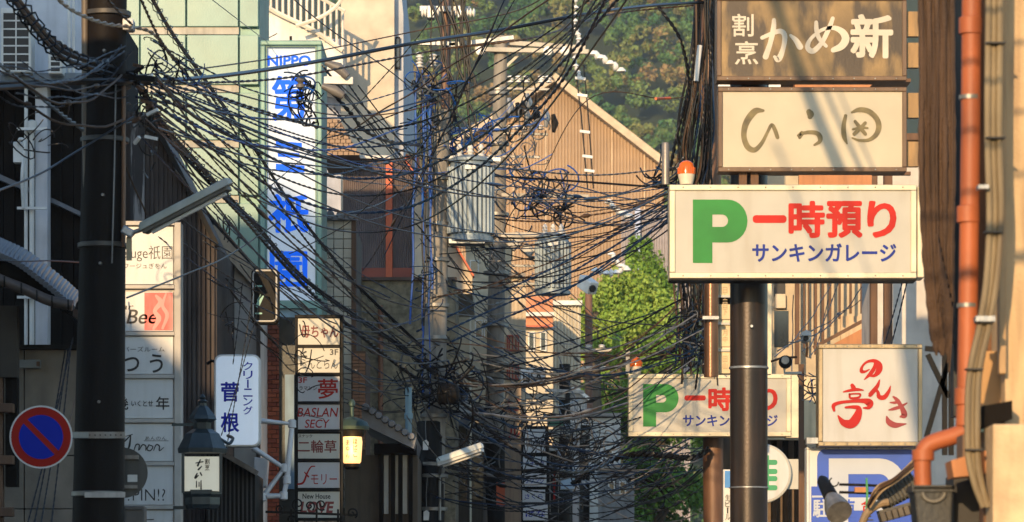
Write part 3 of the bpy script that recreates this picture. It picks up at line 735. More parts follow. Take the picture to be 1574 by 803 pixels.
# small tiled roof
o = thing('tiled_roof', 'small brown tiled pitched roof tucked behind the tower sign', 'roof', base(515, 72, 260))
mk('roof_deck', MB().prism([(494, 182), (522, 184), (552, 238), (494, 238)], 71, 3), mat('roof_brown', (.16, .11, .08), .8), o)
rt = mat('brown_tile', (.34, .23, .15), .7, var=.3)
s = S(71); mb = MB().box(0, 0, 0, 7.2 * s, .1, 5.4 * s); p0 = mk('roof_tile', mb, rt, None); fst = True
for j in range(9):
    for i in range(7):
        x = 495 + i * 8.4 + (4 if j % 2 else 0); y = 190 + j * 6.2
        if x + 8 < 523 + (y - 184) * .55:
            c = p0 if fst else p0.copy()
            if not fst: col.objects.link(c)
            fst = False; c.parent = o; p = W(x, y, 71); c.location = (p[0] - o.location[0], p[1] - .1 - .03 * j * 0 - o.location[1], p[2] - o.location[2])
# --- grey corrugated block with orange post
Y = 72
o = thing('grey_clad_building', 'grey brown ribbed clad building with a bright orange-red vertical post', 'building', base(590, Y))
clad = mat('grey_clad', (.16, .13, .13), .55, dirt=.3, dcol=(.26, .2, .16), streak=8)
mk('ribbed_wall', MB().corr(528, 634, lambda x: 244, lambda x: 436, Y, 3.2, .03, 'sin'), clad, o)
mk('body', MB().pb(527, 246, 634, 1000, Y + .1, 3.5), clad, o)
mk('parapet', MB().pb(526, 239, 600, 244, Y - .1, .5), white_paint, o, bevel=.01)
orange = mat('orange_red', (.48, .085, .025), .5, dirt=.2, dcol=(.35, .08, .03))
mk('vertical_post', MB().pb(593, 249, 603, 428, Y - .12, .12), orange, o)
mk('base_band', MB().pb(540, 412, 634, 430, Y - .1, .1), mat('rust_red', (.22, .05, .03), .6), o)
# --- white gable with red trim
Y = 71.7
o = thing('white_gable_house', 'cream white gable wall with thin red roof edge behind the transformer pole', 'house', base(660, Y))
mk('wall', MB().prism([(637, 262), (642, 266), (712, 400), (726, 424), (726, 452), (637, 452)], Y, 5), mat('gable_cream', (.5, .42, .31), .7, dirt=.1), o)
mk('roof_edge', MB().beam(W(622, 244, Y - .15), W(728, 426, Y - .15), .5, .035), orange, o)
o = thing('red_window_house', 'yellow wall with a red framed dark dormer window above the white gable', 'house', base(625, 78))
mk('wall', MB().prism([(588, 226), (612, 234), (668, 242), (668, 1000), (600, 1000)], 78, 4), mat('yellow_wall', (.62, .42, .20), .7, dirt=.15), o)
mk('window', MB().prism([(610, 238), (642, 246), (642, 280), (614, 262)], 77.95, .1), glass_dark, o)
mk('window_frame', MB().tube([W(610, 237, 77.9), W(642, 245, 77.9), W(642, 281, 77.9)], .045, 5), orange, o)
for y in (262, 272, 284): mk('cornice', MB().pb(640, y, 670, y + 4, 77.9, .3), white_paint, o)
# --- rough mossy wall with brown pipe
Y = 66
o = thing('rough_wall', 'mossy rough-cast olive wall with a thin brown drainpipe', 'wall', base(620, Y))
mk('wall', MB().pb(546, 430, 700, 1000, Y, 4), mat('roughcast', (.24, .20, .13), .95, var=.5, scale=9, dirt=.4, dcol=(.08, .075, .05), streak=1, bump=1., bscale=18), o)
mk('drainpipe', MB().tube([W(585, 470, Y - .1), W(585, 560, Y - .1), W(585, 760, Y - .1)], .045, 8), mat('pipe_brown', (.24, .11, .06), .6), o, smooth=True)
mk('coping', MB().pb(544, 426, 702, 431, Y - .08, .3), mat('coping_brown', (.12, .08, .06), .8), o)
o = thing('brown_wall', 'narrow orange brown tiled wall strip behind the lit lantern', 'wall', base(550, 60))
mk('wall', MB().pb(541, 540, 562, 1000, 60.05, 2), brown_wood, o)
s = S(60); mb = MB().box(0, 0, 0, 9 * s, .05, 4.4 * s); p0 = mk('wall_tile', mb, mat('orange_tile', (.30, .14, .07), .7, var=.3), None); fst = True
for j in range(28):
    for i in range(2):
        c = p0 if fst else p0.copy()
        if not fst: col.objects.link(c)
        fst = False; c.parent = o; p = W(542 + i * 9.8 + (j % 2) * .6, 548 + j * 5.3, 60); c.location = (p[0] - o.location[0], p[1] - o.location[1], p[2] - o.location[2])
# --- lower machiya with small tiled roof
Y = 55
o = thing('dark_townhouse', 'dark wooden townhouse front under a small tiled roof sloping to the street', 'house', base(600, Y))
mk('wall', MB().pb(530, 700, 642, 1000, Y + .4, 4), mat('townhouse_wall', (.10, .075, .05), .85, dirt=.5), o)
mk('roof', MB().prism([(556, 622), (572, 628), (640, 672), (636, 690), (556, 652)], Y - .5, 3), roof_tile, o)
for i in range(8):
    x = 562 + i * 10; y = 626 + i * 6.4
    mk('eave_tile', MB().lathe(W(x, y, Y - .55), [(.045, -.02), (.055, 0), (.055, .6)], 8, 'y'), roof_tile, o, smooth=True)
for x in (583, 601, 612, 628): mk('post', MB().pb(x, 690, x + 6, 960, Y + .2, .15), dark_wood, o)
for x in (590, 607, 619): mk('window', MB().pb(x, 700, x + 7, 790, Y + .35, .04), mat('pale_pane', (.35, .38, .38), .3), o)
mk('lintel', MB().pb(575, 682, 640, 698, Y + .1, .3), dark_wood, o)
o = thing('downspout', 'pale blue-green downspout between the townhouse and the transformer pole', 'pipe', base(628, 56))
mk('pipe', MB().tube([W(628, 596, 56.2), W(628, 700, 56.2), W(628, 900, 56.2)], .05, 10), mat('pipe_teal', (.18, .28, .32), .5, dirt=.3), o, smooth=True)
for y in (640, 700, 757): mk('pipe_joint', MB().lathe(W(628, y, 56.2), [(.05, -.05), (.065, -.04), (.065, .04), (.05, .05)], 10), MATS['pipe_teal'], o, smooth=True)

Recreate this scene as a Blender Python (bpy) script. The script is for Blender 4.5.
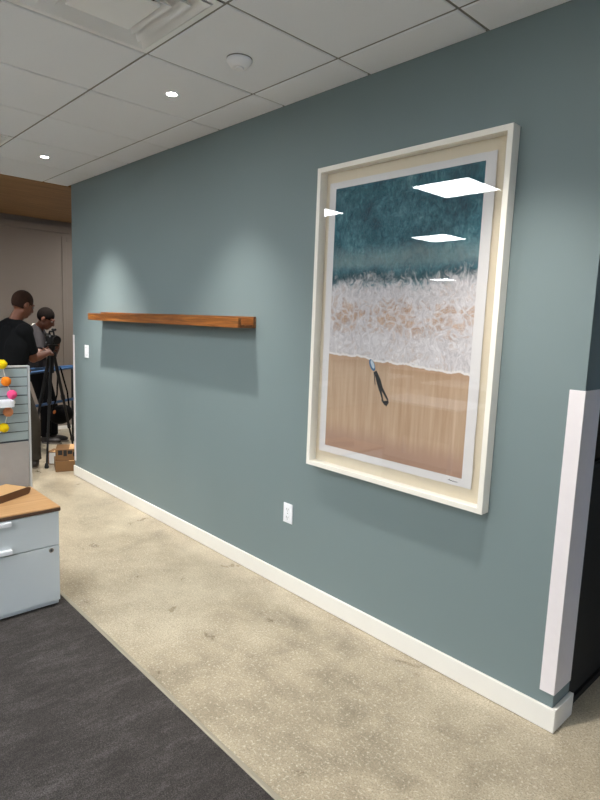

:::

=== WHAT NEEDS TO BE DONE ===
Copy every line above word for word and exclude the pictures.

=== SOLUTION TO THIS EXERCISE ===
Write part 3 of the bpy script that recreates this picture. It picks up at line 735. More parts follow. Take the picture to be 1574 by 803 pixels.
# small tiled roof
o = thing('tiled_roof', 'small brown tiled pitched roof tucked behind the tower sign', 'roof', base(515, 72, 260))
mk('roof_deck', MB().prism([(494, 182), (522, 184), (552, 238), (494, 238)], 71, 3), mat('roof_brown', (.16, .11, .08), .8), o)
rt = mat('brown_tile', (.34, .23, .15), .7, var=.3)
s = S(71); mb = MB().box(0, 0, 0, 7.2 * s, .1, 5.4 * s); p0 = mk('roof_tile', mb, rt, None); fst = True
for j in range(9):
    for i in range(7):
        x = 495 + i * 8.4 + (4 if j % 2 else 0); y = 190 + j * 6.2
        if x + 8 < 523 + (y - 184) * .55:
            c = p0 if fst else p0.copy()
            if not fst: col.objects.link(c)
            fst = False; c.parent = o; p = W(x, y, 71); c.location = (p[0] - o.location[0], p[1] - .1 - .03 * j * 0 - o.location[1], p[2] - o.location[2])
# --- grey corrugated block with orange post
Y = 72
o = thing('grey_clad_building', 'grey brown ribbed clad building with a bright orange-red vertical post', 'building', base(590, Y))
clad = mat('grey_clad', (.16, .13, .13), .55, dirt=.3, dcol=(.26, .2, .16), streak=8)
mk('ribbed_wall', MB().corr(528, 634, lambda x: 244, lambda x: 436, Y, 3.2, .03, 'sin'), clad, o)
mk('body', MB().pb(527, 246, 634, 1000, Y + .1, 3.5), clad, o)
mk('parapet', MB().pb(526, 239, 600, 244, Y - .1, .5), white_paint, o, bevel=.01)
orange = mat('orange_red', (.48, .085, .025), .5, dirt=.2, dcol=(.35, .08, .03))
mk('vertical_post', MB().pb(593, 249, 603, 428, Y - .12, .12), orange, o)
mk('base_band', MB().pb(540, 412, 634, 430, Y - .1, .1), mat('rust_red', (.22, .05, .03), .6), o)
# --- white gable with red trim
Y = 71.7
o = thing('white_gable_house', 'cream white gable wall with thin red roof edge behind the transformer pole', 'house', base(660, Y))
mk('wall', MB().prism([(637, 262), (642, 266), (712, 400), (726, 424), (726, 452), (637, 452)], Y, 5), mat('gable_cream', (.5, .42, .31), .7, dirt=.1), o)
mk('roof_edge', MB().beam(W(622, 244, Y - .15), W(728, 426, Y - .15), .5, .035), orange, o)
o = thing('red_window_house', 'yellow wall with a red framed dark dormer window above the white gable', 'house', base(625, 78))
mk('wall', MB().prism([(588, 226), (612, 234), (668, 242), (668, 1000), (600, 1000)], 78, 4), mat('yellow_wall', (.62, .42, .20), .7, dirt=.15), o)
mk('window', MB().prism([(610, 238), (642, 246), (642, 280), (614, 262)], 77.95, .1), glass_dark, o)
mk('window_frame', MB().tube([W(610, 237, 77.9), W(642, 245, 77.9), W(642, 281, 77.9)], .045, 5), orange, o)
for y in (262, 272, 284): mk('cornice', MB().pb(640, y, 670, y + 4, 77.9, .3), white_paint, o)
# --- rough mossy wall with brown pipe
Y = 66
o = thing('rough_wall', 'mossy rough-cast olive wall with a thin brown drainpipe', 'wall', base(620, Y))
mk('wall', MB().pb(546, 430, 700, 1000, Y, 4), mat('roughcast', (.24, .20, .13), .95, var=.5, scale=9, dirt=.4, dcol=(.08, .075, .05), streak=1, bump=1., bscale=18), o)
mk('drainpipe', MB().tube([W(585, 470, Y - .1), W(585, 560, Y - .1), W(585, 760, Y - .1)], .045, 8), mat('pipe_brown', (.24, .11, .06), .6), o, smooth=True)
mk('coping', MB().pb(544, 426, 702, 431, Y - .08, .3), mat('coping_brown', (.12, .08, .06), .8), o)
o = thing('brown_wall', 'narrow orange brown tiled wall strip behind the lit lantern', 'wall', base(550, 60))
mk('wall', MB().pb(541, 540, 562, 1000, 60.05, 2), brown_wood, o)
s = S(60); mb = MB().box(0, 0, 0, 9 * s, .05, 4.4 * s); p0 = mk('wall_tile', mb, mat('orange_tile', (.30, .14, .07), .7, var=.3), None); fst = True
for j in range(28):
    for i in range(2):
        c = p0 if fst else p0.copy()
        if not fst: col.objects.link(c)
        fst = False; c.parent = o; p = W(542 + i * 9.8 + (j % 2) * .6, 548 + j * 5.3, 60); c.location = (p[0] - o.location[0], p[1] - o.location[1], p[2] - o.location[2])
# --- lower machiya with small tiled roof
Y = 55
o = thing('dark_townhouse', 'dark wooden townhouse front under a small tiled roof sloping to the street', 'house', base(600, Y))
mk('wall', MB().pb(530, 700, 642, 1000, Y + .4, 4), mat('townhouse_wall', (.10, .075, .05), .85, dirt=.5), o)
mk('roof', MB().prism([(556, 622), (572, 628), (640, 672), (636, 690), (556, 652)], Y - .5, 3), roof_tile, o)
for i in range(8):
    x = 562 + i * 10; y = 626 + i * 6.4
    mk('eave_tile', MB().lathe(W(x, y, Y - .55), [(.045, -.02), (.055, 0), (.055, .6)], 8, 'y'), roof_tile, o, smooth=True)
for x in (583, 601, 612, 628): mk('post', MB().pb(x, 690, x + 6, 960, Y + .2, .15), dark_wood, o)
for x in (590, 607, 619): mk('window', MB().pb(x, 700, x + 7, 790, Y + .35, .04), mat('pale_pane', (.35, .38, .38), .3), o)
mk('lintel', MB().pb(575, 682, 640, 698, Y + .1, .3), dark_wood, o)
o = thing('downspout', 'pale blue-green downspout between the townhouse and the transformer pole', 'pipe', base(628, 56))
mk('pipe', MB().tube([W(628, 596, 56.2), W(628, 700, 56.2), W(628, 900, 56.2)], .05, 10), mat('pipe_teal', (.18, .28, .32), .5, dirt=.3), o, smooth=True)
for y in (640, 700, 757): mk('pipe_joint', MB().lathe(W(628, y, 56.2), [(.05, -.05), (.065, -.04), (.065, .04), (.05, .05)], 10), MATS['pipe_teal'], o, smooth=True)

Recreate this scene as a Blender Python (bpy) script. The script is for Blender 4.5.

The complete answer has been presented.